Réponse à la banalisation des crimes sociaux au Congo

Réponse à la tribune de Monsieur Modeste Boukadia
Monsieur,
Votre tribune est forte dans le registre de l’émotion, puissante dans l’indignation morale, mais elle demeure profondément fragile sur le plan du droit. Et c’est précisément là que le débat mérite d’être clarifié, pour éviter que la gravité des mots ne se retourne contre la crédibilité du combat.
Vous affirmez que « l’on peut tuer sans armes » par l’abandon, la misère, la défaillance de l’école et du système de santé. Sur le plan moral et politique, cette formule est compréhensible. Oui, la misère tue. Oui, l’abandon tue. Oui, l’échec des politiques publiques coûte des vies humaines. Cela, personne de sérieux ne le conteste.
Mais le droit n’est pas de la poésie militante. Il repose sur des définitions précises, contraignantes et universelles. En droit international, un crime contre l’humanité suppose :
des actes précis (meurtres, extermination, torture, déportation, persécution organisée, etc.),
commis dans le cadre d’une attaque généralisée ou systématique,
dirigée intentionnellement contre une population civile.
Or, la
pauvreté, la défaillance de l’État, la corruption, l’abandon des
services publics, aussi dévastateurs soient-ils, ne suffisent pas
juridiquement à caractériser un crime contre l’humanité, faute d’une
intention démontrable d’extermination planifiée de la population.
Confondre ces catégories, c’est affaiblir le droit au lieu de le
renforcer.
Ce que vous décrivez relève davantage, sur le plan juridique, de :
- fautes politiques lourdes,
- violations graves des droits sociaux fondamentaux,
- mise en danger de la vie d’autrui,
- crimes économiques et financiers,
- corruption systémique,
- détournements massifs de fonds publics.
Ces crimes sont déjà suffisamment graves pour engager une responsabilité pénale nationale et internationale, sans avoir besoin de forcer artificiellement la qualification de crime contre l’humanité.
Là où votre raisonnement devient problématique, c’est lorsque vous transformez une indignation politique en catégorie pénale, au mépris des règles du droit.

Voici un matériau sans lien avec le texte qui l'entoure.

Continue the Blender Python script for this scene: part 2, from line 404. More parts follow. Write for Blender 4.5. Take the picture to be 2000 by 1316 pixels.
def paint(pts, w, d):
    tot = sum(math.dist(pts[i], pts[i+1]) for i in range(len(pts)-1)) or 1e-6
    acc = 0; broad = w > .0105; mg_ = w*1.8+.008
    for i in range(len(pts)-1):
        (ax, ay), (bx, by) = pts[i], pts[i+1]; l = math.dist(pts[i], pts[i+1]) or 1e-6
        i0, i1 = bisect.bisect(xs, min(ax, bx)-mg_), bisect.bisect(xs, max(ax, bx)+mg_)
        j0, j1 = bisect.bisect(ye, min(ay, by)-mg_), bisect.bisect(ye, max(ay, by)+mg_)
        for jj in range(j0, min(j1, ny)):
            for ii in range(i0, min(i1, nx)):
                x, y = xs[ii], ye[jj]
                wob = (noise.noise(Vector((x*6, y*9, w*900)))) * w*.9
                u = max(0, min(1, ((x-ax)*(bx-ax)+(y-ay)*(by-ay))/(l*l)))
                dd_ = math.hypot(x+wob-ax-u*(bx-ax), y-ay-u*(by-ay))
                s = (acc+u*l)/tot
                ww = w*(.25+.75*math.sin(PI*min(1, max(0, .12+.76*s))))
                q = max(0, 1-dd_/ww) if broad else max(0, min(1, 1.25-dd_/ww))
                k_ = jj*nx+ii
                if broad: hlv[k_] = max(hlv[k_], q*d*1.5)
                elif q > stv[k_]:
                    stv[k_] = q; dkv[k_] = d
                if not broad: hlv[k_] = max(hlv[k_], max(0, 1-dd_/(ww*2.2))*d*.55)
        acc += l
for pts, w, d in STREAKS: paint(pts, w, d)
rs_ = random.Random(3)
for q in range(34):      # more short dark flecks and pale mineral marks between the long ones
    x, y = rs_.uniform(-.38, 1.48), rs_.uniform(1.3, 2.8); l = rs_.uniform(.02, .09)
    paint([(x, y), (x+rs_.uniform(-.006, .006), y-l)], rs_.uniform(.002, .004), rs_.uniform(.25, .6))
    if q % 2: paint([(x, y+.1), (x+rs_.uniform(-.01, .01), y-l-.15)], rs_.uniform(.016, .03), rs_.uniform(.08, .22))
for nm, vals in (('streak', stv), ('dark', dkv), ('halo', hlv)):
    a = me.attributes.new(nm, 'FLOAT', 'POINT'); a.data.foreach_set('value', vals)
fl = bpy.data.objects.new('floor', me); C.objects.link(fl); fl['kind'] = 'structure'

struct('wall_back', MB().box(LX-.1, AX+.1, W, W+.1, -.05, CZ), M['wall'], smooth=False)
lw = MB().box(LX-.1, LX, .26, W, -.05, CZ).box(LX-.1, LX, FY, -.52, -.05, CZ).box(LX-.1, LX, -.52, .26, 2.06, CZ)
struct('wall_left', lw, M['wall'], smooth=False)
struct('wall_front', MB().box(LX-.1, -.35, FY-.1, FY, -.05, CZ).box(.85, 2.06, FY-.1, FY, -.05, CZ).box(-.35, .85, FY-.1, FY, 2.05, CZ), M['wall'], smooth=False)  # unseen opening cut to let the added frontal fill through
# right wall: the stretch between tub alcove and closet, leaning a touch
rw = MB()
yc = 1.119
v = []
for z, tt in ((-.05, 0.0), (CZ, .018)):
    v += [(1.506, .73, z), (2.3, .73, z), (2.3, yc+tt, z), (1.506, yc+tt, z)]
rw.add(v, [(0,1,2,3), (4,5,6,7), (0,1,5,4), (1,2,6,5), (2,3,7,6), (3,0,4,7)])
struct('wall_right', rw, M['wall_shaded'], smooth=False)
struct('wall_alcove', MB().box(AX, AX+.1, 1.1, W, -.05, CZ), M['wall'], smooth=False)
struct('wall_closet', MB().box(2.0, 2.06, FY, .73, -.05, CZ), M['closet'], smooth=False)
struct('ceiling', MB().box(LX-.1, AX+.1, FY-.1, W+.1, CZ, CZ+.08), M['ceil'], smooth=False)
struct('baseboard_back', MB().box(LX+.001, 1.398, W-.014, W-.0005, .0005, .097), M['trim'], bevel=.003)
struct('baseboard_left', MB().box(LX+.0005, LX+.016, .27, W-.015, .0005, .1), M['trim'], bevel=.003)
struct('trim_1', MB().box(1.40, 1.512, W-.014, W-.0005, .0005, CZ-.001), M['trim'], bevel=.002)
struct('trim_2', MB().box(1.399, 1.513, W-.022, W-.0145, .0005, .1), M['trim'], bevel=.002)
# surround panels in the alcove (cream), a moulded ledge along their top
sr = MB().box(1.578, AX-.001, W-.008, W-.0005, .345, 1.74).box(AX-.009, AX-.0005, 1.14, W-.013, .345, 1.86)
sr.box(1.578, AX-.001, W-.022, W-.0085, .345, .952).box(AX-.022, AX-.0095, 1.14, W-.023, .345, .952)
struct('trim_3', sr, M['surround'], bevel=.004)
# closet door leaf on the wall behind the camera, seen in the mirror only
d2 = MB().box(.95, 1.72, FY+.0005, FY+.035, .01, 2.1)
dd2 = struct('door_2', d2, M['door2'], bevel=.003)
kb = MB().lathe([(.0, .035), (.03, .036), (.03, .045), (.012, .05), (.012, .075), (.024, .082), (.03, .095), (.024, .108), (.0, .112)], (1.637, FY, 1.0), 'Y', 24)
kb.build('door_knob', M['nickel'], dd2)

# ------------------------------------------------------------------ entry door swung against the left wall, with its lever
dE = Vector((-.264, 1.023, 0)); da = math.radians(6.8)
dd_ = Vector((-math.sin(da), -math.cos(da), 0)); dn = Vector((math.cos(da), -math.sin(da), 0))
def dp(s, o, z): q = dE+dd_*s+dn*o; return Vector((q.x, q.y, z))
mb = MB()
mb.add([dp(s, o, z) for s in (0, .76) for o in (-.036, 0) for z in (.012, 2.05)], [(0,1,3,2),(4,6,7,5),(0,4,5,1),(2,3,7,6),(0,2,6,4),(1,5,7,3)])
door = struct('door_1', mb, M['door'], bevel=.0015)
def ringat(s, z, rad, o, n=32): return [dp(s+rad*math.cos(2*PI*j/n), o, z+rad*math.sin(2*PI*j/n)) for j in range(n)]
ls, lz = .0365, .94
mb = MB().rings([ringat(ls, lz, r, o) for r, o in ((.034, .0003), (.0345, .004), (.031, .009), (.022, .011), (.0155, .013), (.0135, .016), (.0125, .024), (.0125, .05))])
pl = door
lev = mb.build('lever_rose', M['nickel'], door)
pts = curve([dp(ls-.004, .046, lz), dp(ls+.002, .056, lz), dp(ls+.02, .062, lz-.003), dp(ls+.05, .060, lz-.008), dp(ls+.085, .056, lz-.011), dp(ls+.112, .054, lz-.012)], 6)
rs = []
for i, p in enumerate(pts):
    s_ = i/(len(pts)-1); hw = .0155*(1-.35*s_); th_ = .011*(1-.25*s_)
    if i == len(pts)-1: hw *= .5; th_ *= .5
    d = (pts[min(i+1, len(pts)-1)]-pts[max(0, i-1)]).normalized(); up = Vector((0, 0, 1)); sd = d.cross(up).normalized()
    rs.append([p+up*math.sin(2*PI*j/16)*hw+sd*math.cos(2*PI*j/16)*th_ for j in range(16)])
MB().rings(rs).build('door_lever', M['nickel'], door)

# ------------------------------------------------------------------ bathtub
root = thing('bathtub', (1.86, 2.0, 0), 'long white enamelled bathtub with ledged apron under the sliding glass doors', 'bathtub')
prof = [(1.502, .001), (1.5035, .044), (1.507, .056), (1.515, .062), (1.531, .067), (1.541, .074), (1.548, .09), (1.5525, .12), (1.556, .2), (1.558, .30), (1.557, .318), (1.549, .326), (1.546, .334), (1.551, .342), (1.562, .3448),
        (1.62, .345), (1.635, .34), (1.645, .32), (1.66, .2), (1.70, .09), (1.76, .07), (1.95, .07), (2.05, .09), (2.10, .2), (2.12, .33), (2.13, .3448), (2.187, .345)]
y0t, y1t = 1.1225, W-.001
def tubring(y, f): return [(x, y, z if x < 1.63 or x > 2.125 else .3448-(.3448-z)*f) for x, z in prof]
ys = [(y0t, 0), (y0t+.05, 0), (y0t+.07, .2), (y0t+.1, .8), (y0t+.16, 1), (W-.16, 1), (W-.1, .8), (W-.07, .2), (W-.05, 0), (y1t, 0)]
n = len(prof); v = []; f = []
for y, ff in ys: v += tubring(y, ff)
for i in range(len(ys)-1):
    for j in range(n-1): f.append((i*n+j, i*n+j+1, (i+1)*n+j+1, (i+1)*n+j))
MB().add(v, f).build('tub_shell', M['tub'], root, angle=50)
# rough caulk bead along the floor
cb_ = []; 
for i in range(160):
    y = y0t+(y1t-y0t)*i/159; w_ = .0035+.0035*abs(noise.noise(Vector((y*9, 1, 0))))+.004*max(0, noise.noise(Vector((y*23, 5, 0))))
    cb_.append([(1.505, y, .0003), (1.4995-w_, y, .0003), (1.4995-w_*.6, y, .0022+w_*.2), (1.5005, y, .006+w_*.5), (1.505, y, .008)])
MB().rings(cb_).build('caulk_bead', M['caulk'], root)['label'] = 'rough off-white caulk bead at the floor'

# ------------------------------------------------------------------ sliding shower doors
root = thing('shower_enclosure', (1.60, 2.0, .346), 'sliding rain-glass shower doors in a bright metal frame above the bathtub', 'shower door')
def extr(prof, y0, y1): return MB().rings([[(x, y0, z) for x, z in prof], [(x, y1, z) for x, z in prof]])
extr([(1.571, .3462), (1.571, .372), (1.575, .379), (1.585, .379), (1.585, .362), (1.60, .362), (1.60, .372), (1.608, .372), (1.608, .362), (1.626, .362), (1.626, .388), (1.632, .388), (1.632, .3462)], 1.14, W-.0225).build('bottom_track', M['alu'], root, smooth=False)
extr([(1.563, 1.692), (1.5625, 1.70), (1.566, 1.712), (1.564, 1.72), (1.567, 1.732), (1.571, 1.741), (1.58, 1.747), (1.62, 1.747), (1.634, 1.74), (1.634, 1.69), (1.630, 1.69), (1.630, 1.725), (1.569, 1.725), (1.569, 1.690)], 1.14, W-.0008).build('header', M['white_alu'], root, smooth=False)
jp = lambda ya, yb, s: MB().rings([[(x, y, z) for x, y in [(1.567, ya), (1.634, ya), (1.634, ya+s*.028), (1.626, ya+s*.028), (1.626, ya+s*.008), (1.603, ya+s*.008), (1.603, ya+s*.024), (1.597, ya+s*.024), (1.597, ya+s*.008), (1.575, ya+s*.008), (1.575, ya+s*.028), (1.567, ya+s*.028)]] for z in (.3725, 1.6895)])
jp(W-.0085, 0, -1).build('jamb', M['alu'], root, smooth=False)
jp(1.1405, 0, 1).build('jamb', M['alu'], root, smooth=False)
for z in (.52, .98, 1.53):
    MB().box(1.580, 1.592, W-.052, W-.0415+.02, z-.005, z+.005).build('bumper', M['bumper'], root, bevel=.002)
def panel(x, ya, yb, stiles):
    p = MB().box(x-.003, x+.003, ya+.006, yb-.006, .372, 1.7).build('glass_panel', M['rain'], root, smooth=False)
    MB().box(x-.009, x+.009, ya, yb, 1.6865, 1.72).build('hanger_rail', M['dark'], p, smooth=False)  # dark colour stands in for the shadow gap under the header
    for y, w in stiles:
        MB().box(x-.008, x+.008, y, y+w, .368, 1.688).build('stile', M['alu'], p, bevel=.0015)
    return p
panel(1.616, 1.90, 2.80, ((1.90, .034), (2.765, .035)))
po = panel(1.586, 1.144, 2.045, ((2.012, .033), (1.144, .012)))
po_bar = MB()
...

Ce n’est pas rendre service aux victimes. Car une justice solide se construit sur des qualifications justes, pas sur des slogans, même indignés.
Vous dites interroger la conscience nationale. C’est légitime. Mais la conscience nationale ne se nourrit pas d’amalgames juridiques. Elle se nourrit de vérité, de rigueur et de responsabilité.
La politique et le droit sont deux chemins distincts.
Le
militantisme mobilise, le droit juge. Le militantisme accuse, le droit
prouve. Lorsque l’émotion prend le pas sur la rigueur juridique, ce
n’est plus la justice que l’on sert, mais le désordre.
Votre combat politique peut être respecté. Mais déformer les règles du droit au nom de ce combat est une erreur stratégique autant qu’intellectuelle. Car demain, ce sont précisément ces règles du droit que vous invoquerez pour juger ceux que vous combattez aujourd’hui.